Aim :: Output a single figure: the number of lines in which the word "from" appears.

[Records with scene code]
** Begin **
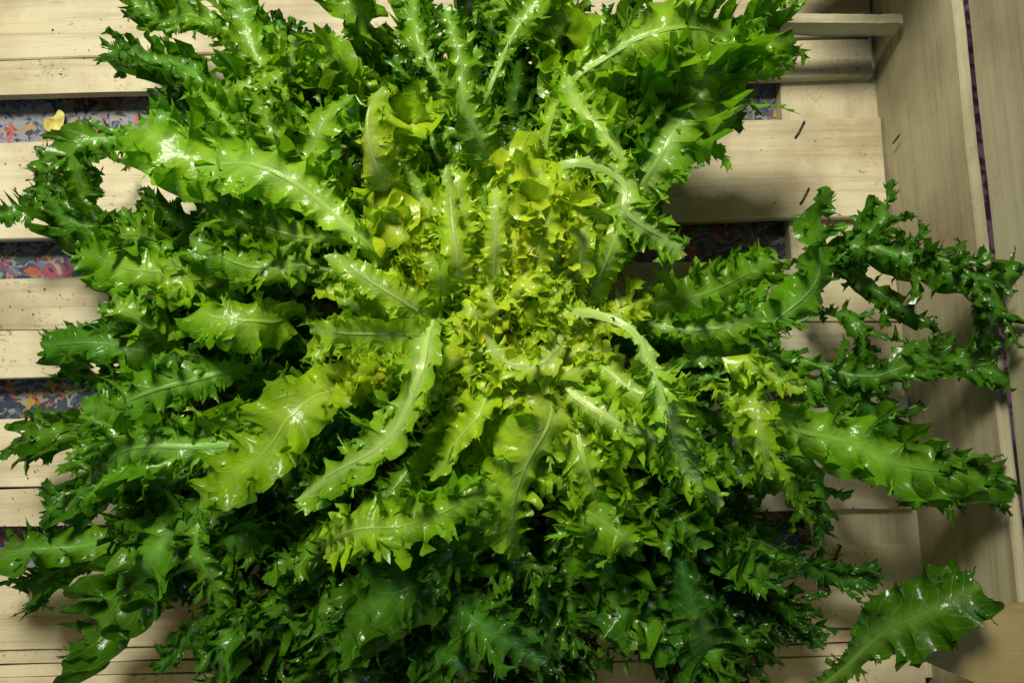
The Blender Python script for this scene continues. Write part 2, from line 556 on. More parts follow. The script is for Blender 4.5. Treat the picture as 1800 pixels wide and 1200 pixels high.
def staple(x0, y0, x1, y1, slat, z=0.0008):
    a, b = P(x0, y0, z), P(x1, y1, z)
    ax = (b - a); L = np.linalg.norm(ax); ax /= L
    side = np.array((-ax[1], ax[0], 0)); up = np.array((0, 0, 1.0))
    path = [a - up * 0.003, a + up * 0.0002, a + ax * L * 0.33 + up * 0.0004, a + ax * L * 0.66 + side * 0.0002 + up * 0.0004, b + up * 0.0002, b - up * 0.003]
    r = 0.00055
    vs, fs = [], []
    for k, p in enumerate(path):
        if k in (0, len(path) - 1):
            d1, d2 = side, ax
        elif k in (1, len(path) - 2):
            d1, d2 = side, up * 0.9 + ax * (0.5 if k == 1 else -0.5) * -1
        else:
            d1, d2 = side, up
        for q in range(6):
            an = q * math.pi / 3
            vs.append(p + d1 * math.cos(an) * r + d2 * math.sin(an) * r)
    for k in range(len(path) - 1):
        for q in range(6):
            fs.append([k * 6 + q, k * 6 + (q + 1) % 6, (k + 1) * 6 + (q + 1) % 6, (k + 1) * 6 + q])
    return mesh_obj('staple', vs, fs, M_STAPLE, slat, smooth=True)


staple(1400, 98, 1387, 123, slat_objs[1])
staple(1414, 214, 1398, 242, slat_objs[2])
staple(1422, 331, 1407, 358, slat_objs[2])
staple(1478, 958, 1462, 990, slat_objs[7])
staple(1440, 520, 1428, 546, slat_objs[3])
staple(1460, 760, 1448, 790, slat_objs[5])

wp_ = P(1551, 268, 0.0)
nv = []
for zz in (0.013, 0.020):
    for q in range(6):
        an = q * math.pi / 3
        nv.append(wp_ + np.array((-0.0006 + 0.0004 * math.cos(an), 0.0006 * math.sin(an) + (zz - 0.013) * 0.25, zz)))
mesh_obj('staple', nv, [[q, (q + 1) % 6, 6 + (q + 1) % 6, 6 + q] for q in range(6)] + [[5, 4, 3, 2, 1, 0], [6, 7, 8, 9, 10, 11]], M_STAPLE, wr[0])

# ------------------------------------------------------------------ leaves
AGE_X = [0.0, 0.25, 0.5, 0.75, 1.0]
AGE_C = np.array([(0.60, 0.68, 0.035), (0.34, 0.56, 0.018), (0.125, 0.325, 0.007), (0.050, 0.165, 0.005), (0.018, 0.085, 0.004)])
RIB_C = np.array([(0.50, 0.64, 0.12), (0.39, 0.59, 0.10), (0.21, 0.44, 0.06), (0.09, 0.27, 0.03), (0.04, 0.15, 0.02)])


def ramp_c(table, x):
    x = np.clip(x, 0, 1)
    return np.stack([np.interp(x, AGE_X, table[:, k]) for k in range(3)], -1)


def spline(pts, n):
    """Catmull-Rom through pts, resampled to n points evenly by length"""
    p = np.asarray(pts, float)
    p = np.vstack([2 * p[0] - p[1], p, 2 * p[-1] - p[-2]])
    out = []
    for i in range(1, len(p) - 2):
        t = np.linspace(0, 1, 24, endpoint=False)[:, None]
        a, b, c, d = p[i - 1], p[i], p[i + 1], p[i + 2]
        out.append(0.5 * (2 * b + (c - a) * t + (2 * a - 5 * b + 4 * c - d) * t ** 2 + (3 * b - a - 3 * c + d) * t ** 3))
    q = np.vstack(out + [p[-2][None]])
    s = np.concatenate([[0], np.cumsum(np.linalg.norm(np.diff(q, axis=0), axis=1))])
    si = np.linspace(0, s[-1], n)
    return np.stack([np.interp(si, s, q[:, k]) for k in range(3)], -1), si


def unit(a):
    return a / (np.linalg.norm(a, axis=-1, keepdims=True) + 1e-12)


def cusps(rng, s, spacing, jitter, expo):
    """scalloped edge: 1 at irregular sharp points, 0 in the round bays between; also a random value for each point"""
    L = s[-1]
    k = int(L / spacing * 2.2) + 6
    pos = np.cumsum(spacing * (1 + jitter * rng.uniform(-1, 1, k))) - spacing * rng.uniform(0.5, 1.5)
    idx = np.clip(np.searchsorted(pos, s) - 1, 0, k - 2)
    p = np.clip((s - pos[idx]) / (pos[idx + 1] - pos[idx]), 0, 1)
    f = np.abs(2 * p - 1) ** expo
    val = rng.uniform(0, 1, k)
    near = np.where(p < 0.5, val[idx], val[idx + 1])
    return f, near, pos


def wander(rng, s, wl):
    """smooth random function about -1..1 with wavelength wl"""
    k = int(s[-1] / wl) + 4
    v = rng.uniform(-1, 1, k)
    x = s / wl + rng.uniform(0, 1)
    i = np.clip(np.floor(x).astype(int), 0, k - 2)
    t = x - i
    t = t * t * (3 - 2 * t)
    return v[i] * (1 - t) + v[i + 1] * t


def phase(rng, s, wl):
    return np.cumsum(np.concatenate([[0], np.diff(s)]) * 2 * math.pi / (wl * (1 + 0.35 * wander(rng, s, wl * 2)))) + rng.uniform(0, 6.28)


class Geo:
    def __init__(self):
        self.v, self.f, self.c, self.u, self.n = [], [], [], [], 0

    def grid(self, V, C, U):
        n, m = V.shape[:2]
        idx = np.arange(n * m).reshape(n, m) + self.n
        q = np.stack([idx[:-1, :-1], idx[1:, :-1], idx[1:, 1:], idx[:-1, 1:]], -1).reshape(-1, 4)
        self.v.append(V.reshape(-1, 3)); self.c.append(C.reshape(-1, 3)); self.u.append(U.reshape(-1, 2)); self.f.append(q)
        self.n += n * m

    def build(self, name, mat, parent, origin):
        V = np.vstack(self.v); Fq = np.vstack(self.f); Cc = np.vstack(self.c); Uu = np.vstack(self.u)
        me = bpy.data.meshes.new(name)
        me.vertices.add(len(V)); me.loops.add(len(Fq) * 4); me.polygons.add(len(Fq))
        me.vertices.foreach_set('co', (V - origin).astype(np.float32).ravel())
        me.loops.foreach_set('vertex_index', Fq.astype(np.int32).ravel())
        me.polygons.foreach_set('loop_start', (np.arange(len(Fq)) * 4).astype(np.int32))
        me.polygons.foreach_set('use_smooth', np.ones(len(Fq), bool))
        me.update(calc_edges=True)
        at = me.color_attributes.new('pigment', 'FLOAT_COLOR', 'POINT')
        at.data.foreach_set('color', np.hstack([Cc, np.ones((len(Cc), 1))]).astype(np.float32).ravel())
        lay = me.uv_layers.new(name='leaf_uv')
        lay.data.foreach_set('uv', Uu[Fq.ravel()].astype(np.float32).ravel())
        me.materials.append(mat)
        o = bpy.data.objects.new(name, me)
        COL.objects.link(o)
        if parent:
            o.parent = parent
            o.location = origin - world_loc(parent)
        else:
            o.location = origin
        return o


A_MAIN = np.array([-1, -.88, -.68, -.46, -.24, -.08, .08, .24, .46, .68, .88, 1])
A_NARROW = np.array([-1, -.7, -.36, -.1, .1, .36, .7, 1])
A_LOBE = np.array([-1, -.62, -.2, .2, .62, 1])


PALE = np.array((0.48, 0.62, 0.20))


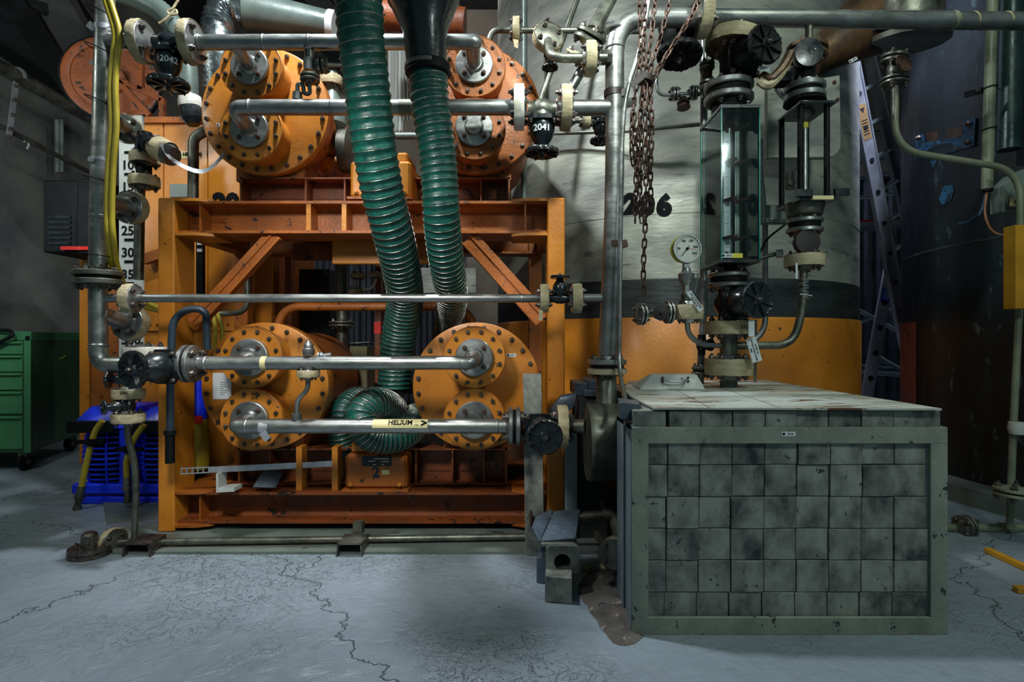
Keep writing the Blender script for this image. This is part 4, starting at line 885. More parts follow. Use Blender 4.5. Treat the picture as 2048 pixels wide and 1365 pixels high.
def brick(x0, x1, z0, z1, y0, dep=.18):
    j = lambda a: rng2.uniform(-a, a)
    y = y0+j(.004)+.002; g = .0012
    b = B(); b.ob((0, 0, 0), (x1-x0-2*g, j(.0012), 0), (0, dep, 0), (j(.0008), 0, z1-z0-2*g))
    me = mesh('lead_brick', b, lead, bevel=.0011)
    inst('lead_brick', me, lb, Matrix.Translation(V((x0+g, y, z0+g))))
cols = [1290, 1335, 1399.5, 1464, 1530, 1595, 1660, 1724.5, 1790, 1868]; rows = [884, 930, 994, 1058, 1121, 1185, 1242]
for r in range(6):
    sh = [0, -.5, -2.2, -3, -3, -6][r]
    for k in range(9):
        a = cols[k]+(sh if 0 < k else 0)+rng2.uniform(-.7, .7)*(k > 0); c = cols[k+1]+(sh if k < 8 else 0)
        brick(lx(a, d0+.016), lx(c, d0+.016), lz(rows[r+1], d0+.016), lz(rows[r], d0+.016), d0+.014)
tc = [1268, 1334, 1339, 1403, 1467, 1532, 1596, 1661, 1726, 1790, 1885]
for k in range(10):
    if k == 1: continue
    brick(lx(tc[k]), lx(tc[k+1]), lz(856), lz(822), d0+.006)
# inner fill behind the face (further courses, only their shade shows in the joints) and side courses seen from the left
b = B(); b.box(.475, lx(1862), d0+.2, 2.95, .02, lz(824)); mk('lead_core', b, lead_b, lb)
cvz = lz(820)
cv = thing('cover_plate', 'stained pale steel cover plate lying on the lead box', 'plate', (lx(1580), 2.4, cvz))
b = B()
def cp_(px, py): dd = (CH-cvz)*F/(py-682.5); return V((P(px, 0, dd).x, dd, cvz))
poly = [cp_(1308, 820), cp_(1884, 821.5), cp_(1532, 763), cp_(1256, 764), cp_(1248, 784), cp_(1263, 797)]
b.prism(poly, (0, 0, .006)); mk('sheet', b, cover_m, cv)
for (p0, p1) in (((1420, 820), (1318, 765)), ((1560, 820), (1400, 764)), ((1345, 783), (1640, 783))):
    b = B(); q0, q1 = cp_(*p0)+Z*.006, cp_(*p1)+Z*.006; b.bar(q0, q1, .0025, .0012, Z); mk('panel_seam', b, rust, cv)
b = B(); b.ob((lx(1243), d0+.03, lz(842)), (.075, .03, -.012), (.02, .14, 0), (0, 0, .055)); mk('lead_block', b, lead_b, label='blue-grey lead block wedged at the left front corner of the box top', cat='block', bevel=.003)
# white wedge cover with handle
hc = thing('wedge_cover', 'white-painted wedge-shaped cover with a grab handle on the lead box', 'cover', cp_(1345, 780))
zb = cvz+.0065
def cq(px, py, z): dd = 2.42 if py > 775 else 2.72; return V((P(px, 0, dd).x, dd, z))
A_ = [V((P(1280, 0, 2.42).x, 2.42, zb)), V((P(1411, 0, 2.42).x, 2.42, zb)), V((P(1400, 0, 2.72).x, 2.70, zb)), V((P(1262, 0, 2.7).x, 2.70, zb))]
zt_ = P(0, 749, 2.5).z; T_ = [V((P(1303, 0, 2.47).x, 2.47, zt_)), V((P(1394, 0, 2.47).x, 2.47, zt_)), V((P(1390, 0, 2.55).x, 2.55, zt_)), V((P(1300, 0, 2.55).x, 2.55, zt_))]
b = B(); b.add(A_+T_, [(3, 2, 1, 0), (4, 5, 6, 7), (0, 1, 5, 4), (1, 2, 6, 5), (2, 3, 7, 6), (3, 0, 4, 7)]); mk('wedge', b, white, hc, bevel=.004)
b = B(); b.tube(fillet([P(1327, 758, 2.455), P(1331, 762, 2.41), P(1370, 764, 2.41), P(1374, 759, 2.455)], .02, 5), .006, 8); hd = mk('handle', b, alu, hc)
me = boltmesh(.006, 0, bolt_m)
for px in (1325, 1376):
    for py in (756, 763): inst('bolt', me, hd, mtx(P(px, py, 2.447), X, -Z, -Y))
sticker(lb, P(1577, 868.5, d0), S(27, d0), S(9, d0))
# ================================================================== horizontal steel drum and scrap left of the box
b = B(); dc = V((.31, 2.36, P(0, 889, 2.30).z)); R_ = .158
b = B(); b.lathe([(0, .10), (.004, .153), (.0, .158), (.012, .161), (.02, R_), (.14, R_), (.15, .1)], dc, X, 56)
sd = mk('steel_drum', b, steel_d, label='dull horizontal steel drum between the valve and the lead box', cat='drum')
run('drain_pipe', 'short pipe dropping from under the horizontal steel drum', [V((.40, 2.36, dc.z-.15)), V((.405, 2.36, .42))], .014, 0, steel_d)
# dark box frame behind the drum
bx = thing('lead_stack', 'stepped stack of dark lead plates behind the horizontal drum', 'stack', (.42, 2.95, 0))
for i, (x0, x1, y0, y1, z0, z1) in enumerate(((.31, .44, 2.62, 2.95, 0, .66), (.33, .465, 2.60, 2.95, .665, .695), (.36, .47, 2.64, 2.95, .696, .735), (.30, .36, 2.7, 2.95, .66, .72))):
    b = B(); b.box(x0, x1, y0, y1, z0, z1); mk('lead_plate', b, lead_b if i else dark_w, bx, bevel=.003)
b = B(); b.prism([P(1096, 828, 2.6), P(1122, 795, 2.6), P(1153, 790, 2.6), P(1150, 812, 2.6), P(1112, 850, 2.6)], (0, .02, .01)); mk('bent_plate', b, lead_b, label='bent dark lead sheet leaning behind the taped flange by the drum', cat='plate', bevel=.002)
b = B(); b.box(.245, .30, 2.60, 2.66, 0, .55); mk('steel_post', b, side_p, label='grey-green upright post in the gap right of the orange frame', cat='post', bevel=.003)
# leaning plank
pl = B(); pl.ob(P(1051, 1116, 2.43), P(1089, 1116, 2.43)-P(1051, 1116, 2.43), (0, .022, 0), P(1046, 748, 2.52)-P(1051, 1116, 2.43))
mk('leaning_plank', pl, lead, label='tall narrow grey plank leaning on the orange frame', cat='plank', bevel=.002)
# valves under the drum
q = thing('floor_valve_line', 'grey pipe with rusty handwheel poking left behind the lead chute', 'valve', P(1140, 1060, 2.3))
b = B(); b.tube([P(1072, 1036, 2.42), P(1195, 1033, 2.42)], .013, 12); b2 = mk('pipe', b, steel_d, q)
b = B(); b.tube([P(1165, 1034, 2.42), P(1215, 1030, 2.42)], .020, 14); mk('sleeve', b, steel_d, b2)
b = B(); b.tube(fillet([P(1205, 1030, 2.42), P(1228, 1030, 2.42), P(1242, 1080, 2.38)], .04), .028, 16); mk('elbow', b, steel_d, q)
b = B(); b.lathe([(-.006, .03), (0, .036), (.006, .03)], P(1062, 1038, 2.40), X, 24); b.bar(P(1062, 1038, 2.40), P(1078, 1036, 2.41), .012, .012); mk('handwheel', b, bolt_r, q)
b = B(); b.lathe([(0, .05), (.012, .052)], P(1222, 1005, 2.5), V((.3, -1, .1)), 28); fl = mk('flange', b, steel_d, q); boltring(fl, P(1222, 1005, 2.487), V((.3, -1, .1)), .036, 4, .008, bolt_r)
q = thing('floor_flange', 'small round flange with taped rim in the dirt beside the box leg', 'flange', P(1232, 1150, 2.05))
flanges(q, P(1228, 1107, 2.1), V((-.5, -1, .1)), .056, .03, None, 4, steel_d, .012, .02); b = B(); b.lathe([(-.014, .0575), (.014, .0575)], P(1228, 1107, 2.1), V((-.5, -1, .1)), 30, cap=False); mk('tape_wrap', b, tape, q)
b = B(); b.tube([P(1228, 1107, 2.1), P(1195, 1070, 2.35)], .02, 12); mk('pipe', b, steel_d, q)
# lead chute and cubes
cz = lambda py, d: P(0, py, d).z
b = B()
f0, f1, f2, f3 = P(1080, 1083, 2.09), P(1152, 1078, 2.09), P(1161, 1018, 2.24), P(1108, 1022, 2.24)
b.prism([f0, f1, f2, f3], (0, .03, -.055)); ch = mk('lead_chute', b, lead_b, label='blue-grey sloping lead chute block on top of the cube stack', cat='block', bevel=.003)
b = B(); b.prism([P(1075, 1040, 2.2), P(1107, 1022, 2.23), P(1080, 1086, 2.09), P(1068, 1062, 2.12)], (-.01, .03, 0)); mk('lead_wedge', b, lead_b, label='curved lead side wedge left of the sloping chute', cat='block', bevel=.003)
b = B(); b.box(P(1082, 0, 2.08).x, P(1150, 0, 2.08).x, 2.08, 2.26, cz(1095, 2.08), cz(1087, 2.08)); mk('lead_plate', b, lead, label='thin lead slab between the chute and the holed cube', cat='plate', bevel=.003)
x0, x1, z0, z1, y0 = P(1093, 0, 2.06).x, P(1159, 0, 2.06).x, cz(1148, 2.06), cz(1093, 2.06), 2.06
b = B(); cxh, czh, rh, n = (x0+x1)/2-.002, (z0+z1)/2-.010, .031, 32   # block with a real bore
def sq(q):
    c, s = math.cos(q), math.sin(q); k = 1/max(abs(c)/((x1-x0)/2), abs(s)/((z1-z0)/2)); return V(((x0+x1)/2+c*k, 0, (z0+z1)/2+s*k))
vs = []
for yy in (y0, y0+.17):
    vs += [sq(2*PI*i/n+PI/4*0)+Y*yy for i in range(n)]+[V((cxh+rh*math.cos(2*PI*i/n), yy, czh+rh*math.sin(2*PI*i/n))) for i in range(n)]
fs = []
for i in range(n):
    j = (i+1) % n; fs += [(i, n+i, n+j, j)[::-1], (2*n+i, 2*n+j, 3*n+j, 3*n+i)[::-1], (i, j, 2*n+j, 2*n+i)[::-1], (n+i, 3*n+i, 3*n+j, n+j)[::-1]]
fs.append(tuple(3*n+i for i in range(n)))
b.add(vs, fs); lc = mk('lead_cube', b, lead, label='lead cube with a round bored hole facing the camera', cat='block', ang=20)
b = B(); b.ob((P(1090, 0, 2.0).x, 2.0, 0), (P(1143, 0, 2.0).x-P(1090, 0, 2.0).x, -.015, 0), (.02, .2, 0), (0, 0, cz(1146, 2.03))); mk('lead_cube', b, lead, label='plain lead cube on the floor at the bottom of the stack', cat='block', bevel=.003)
b = B(); b.ob((P(1073, 0, 2.15).x, 2.16, 0), (.06, -.02, 0), (.02, .12, 0), (0, 0, cz(1118, 2.15))); mk('lead_cube', b, lead_b, label='lead block on the floor half hidden left behind the cube stack', cat='block', bevel=.003)
b = B(); b.ob((P(1083, 0, 2.2).x, 2.19, cz(1155, 2.2)), (.03, -.03, 0), (.03, .1, 0), (0, 0, .19)); mk('lead_slab', b, lead_b, label='upright lead slab at the left flank of the holed cube', cat='block', bevel=.003)
b = B(); N = 40; c0 = P(1185, 1190, 1.98); rr = random.Random(5); ring = []
for i in range(N):
    q = 2*PI*i/N; ring.append(V((.36+(.11+.015*math.sin(3*q)+rr.uniform(-.006, .006))*math.cos(q)*1.0, 2.02+(.30+.03*math.sin(2*q))*math.sin(q), .001)))
vs = [V((.36, 2.05, .022))]+[V((.36, 2.05, 0)).lerp(p, .55)+Z*(.014+rr.uniform(0, .008)) for p in ring]+ring
b.add(vs, [(0, 1+i, 1+(i+1) % N) for i in range(N)]+[(1+i, 1+N+i, 1+N+(i+1) % N, 1+(i+1) % N) for i in range(N)]); mk('dirt_heap', b, debris_m, label='low heap of brown dirt and scraps beside the box leg', cat='debris', kind='stuff', ang=80)
for i, (px, py, d, sx, lb_) in enumerate(((1176, 1138, 2.28, .030, 'pale crumpled tape scrap on the dirt right of the holed cube'), (1208, 1137, 2.3, .024, 'crumpled tan scrap on the dirt by the small flange'), (1207, 1215, 1.95, .02, 'bright crumpled foil scrap at the front of the dirt'))):
    b = B(); b.lathe([(-sx, sx*.2), (-sx*.6, sx*.7), (0, sx*.9), (sx*.5, sx*.5), (sx, sx*.25)], P(px, py, d), V((1, .3, .4)), 7); mk('crumpled_scrap', b, (card, tape, foil)[i], label=lb_, cat='scrap', ang=5)
b = B(); b.box(.38, .43, 2.02, 2.12, .02, .06); mk('lead_block', b, lead_b, label='small dark blue block lying on the dirt against the box leg', cat='block')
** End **
Exercise response :: 3